Funds for M&A transactions usually come from banks, private equity firms and brokers. However, financing terms are highly situational. For example, factors affecting the financing terms include:

  • Cost of the M&A transaction
  • The financial strength of the acquirer and target
  • Collateral considerations
  • Payment type (cash, debt or equity)
  • Tax strategies

In smaller M&A transactions, one way to lower the M&A cost is to secure the debt financing with the Small Business Administration’s 7(a) program. This program guarantees up to 75% of M&A loans of up to $5 million. Loan terms can run up to 10 years, and interest rates will cap at prime plus 2.75%. Collateral is optional for SBA approval, but the lender may require it. Borrowers that own at least 20% of the post M&A equity must personally guarantee the loan. Typically, the lender requires a minimum post-transaction fixed charge coverage of 1.15x, which translates to an EBITDA (Earnings Before Interest, Taxes, Depreciation, and Amortization) cash flow of 3-4x the fixed charges. However, some funding sources have more stringent requirements. The SBA charges a loan fee of up to 3%, which cuts into the savings from the reduced interest rate.

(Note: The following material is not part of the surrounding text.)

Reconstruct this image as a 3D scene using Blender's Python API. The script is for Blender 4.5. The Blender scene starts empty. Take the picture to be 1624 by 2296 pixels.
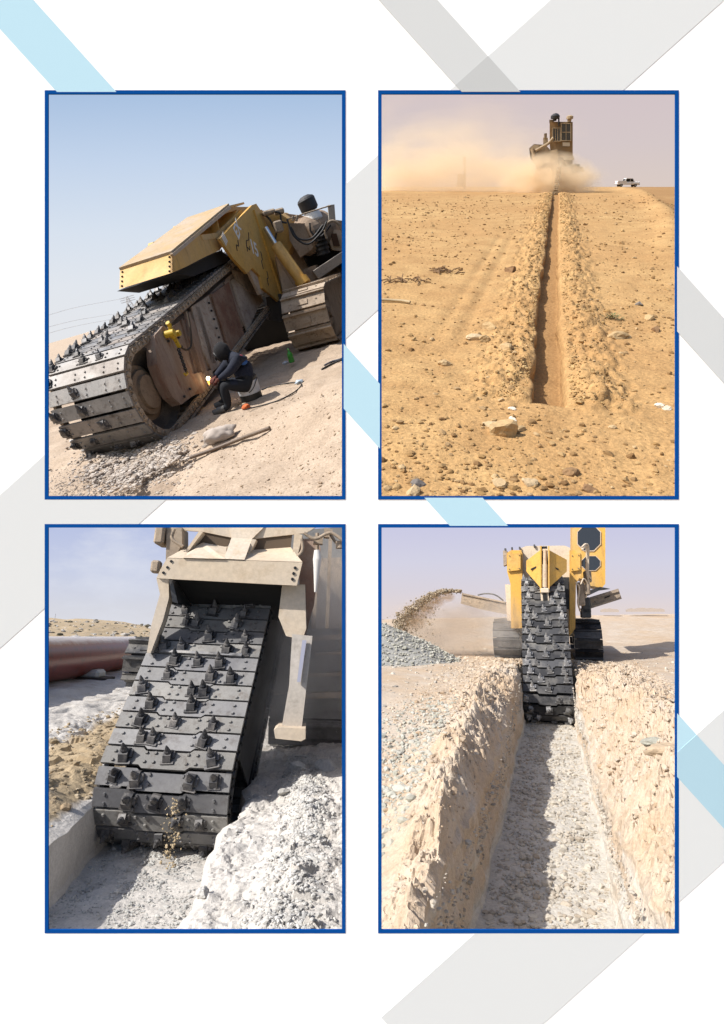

SBA 7(a) Program for M&A(USA ONLY)

Certain rules apply when using the SBA 7(a) program to guarantee debt for an M&A transaction. For example, these rules include:

  • The acquirer must purchase 100% of the equity owned by the target shareholders or own 100% of the target’s assets upon completion of the M&A transaction.
  • The price of the M&A transaction must also be fixed and firm, without any contingencies that could affect its value.
  • The acquirer must have functional control of the post-transaction entity.
  • Certain businesses are banned from the 7(a) program, including firearm sellers, multi-level marketers and others.